All the nations now shall sing him,
Songs of everlasting Joy!
O come quickly! Allelujah! 

Come Lord, come!

I'm intending to take Advent and Christmas off from blogging, as it has distracted me from my main business of book-writing. I wish you a joyful December. À bientôt.

Saturday, 20 October 2012

The Sparrow's Prayer

I was talking to Tom after church last Sunday. Well, to be accurate 
he was trying to make sense of my marblefull voice and I was hearing him fine. It's always difficult with all the background buzz of conversation and children's voices in a reverberant hall. Anyway, somehow we still managed to communicate. He told me about the book he'd been reading, Christ in the Wilderness by Bishop Stephen Cottrell. During the week a parcel came through our letter box containing the very book. It's about a series of paintings by Stanley Spencer of Jesus' encounter with the world he'd made before he began his public ministry. Tucked into the book was this poem by the late Lord Hailsham, longest serving Lord Chancellor, and committed Christian. I'd not come across it before.
 
Father, before this sparrow's earthly flight
Ends in the darkness of a winter's night
Father, without whose word no sparrow falls,
Hear this, Thy weary sparrow when he calls.
Mercy, not justice, is his contrite prayer.
Cancel his guilt and drive away despair;
Speak but the word, and make his spirit whole,
Cleanse the dark places of his heart and soul,
Speak but the word, and set his spirit free;
Mercy, not justice, still his constant plea.
So shall Thy sparrow, crumpled wings restored.
Soar like a lark, and glorify his Lord.



Clearly Lord Hailsham's thinking of Portia's "The quality of mercy is not strain'd" speech:
"It is an attribute to God himself;
And earthly power doth then show likest God's
When mercy seasons justice....
Though justice be thy plea, consider this,
That, in the course of justice, none of us
Should see salvation; we do pray for mercy...." It's remarkable, or perhaps not, that one of our most senior lawyers should have had such a humble perspective, and have clung so fervently to mercy.

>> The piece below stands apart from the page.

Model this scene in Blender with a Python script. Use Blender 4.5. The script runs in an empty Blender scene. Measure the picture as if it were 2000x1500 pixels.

Tomorrow I am celebrating communion for the second time in three years. It is the sacrament of mercy. We come with nothing except crumpled wings, broken lives, and at his table God gives us his own broken body and shed blood, and says, "I love you this much." And we can rise with hope restored. We are not lost causes after all. I find it intensely moving and an amazing privilege to be allowed to share God's love in such a way. I hope I don't cry too much.

PS Sunday afternoon - In the event I didn't weep, though my voice had a wobbly moment! People were very kind with their comments after. Paul, the curate, had been preaching about humility - and I must say that the way my less than fluent delivery seemed to help people connect with God was very humbling.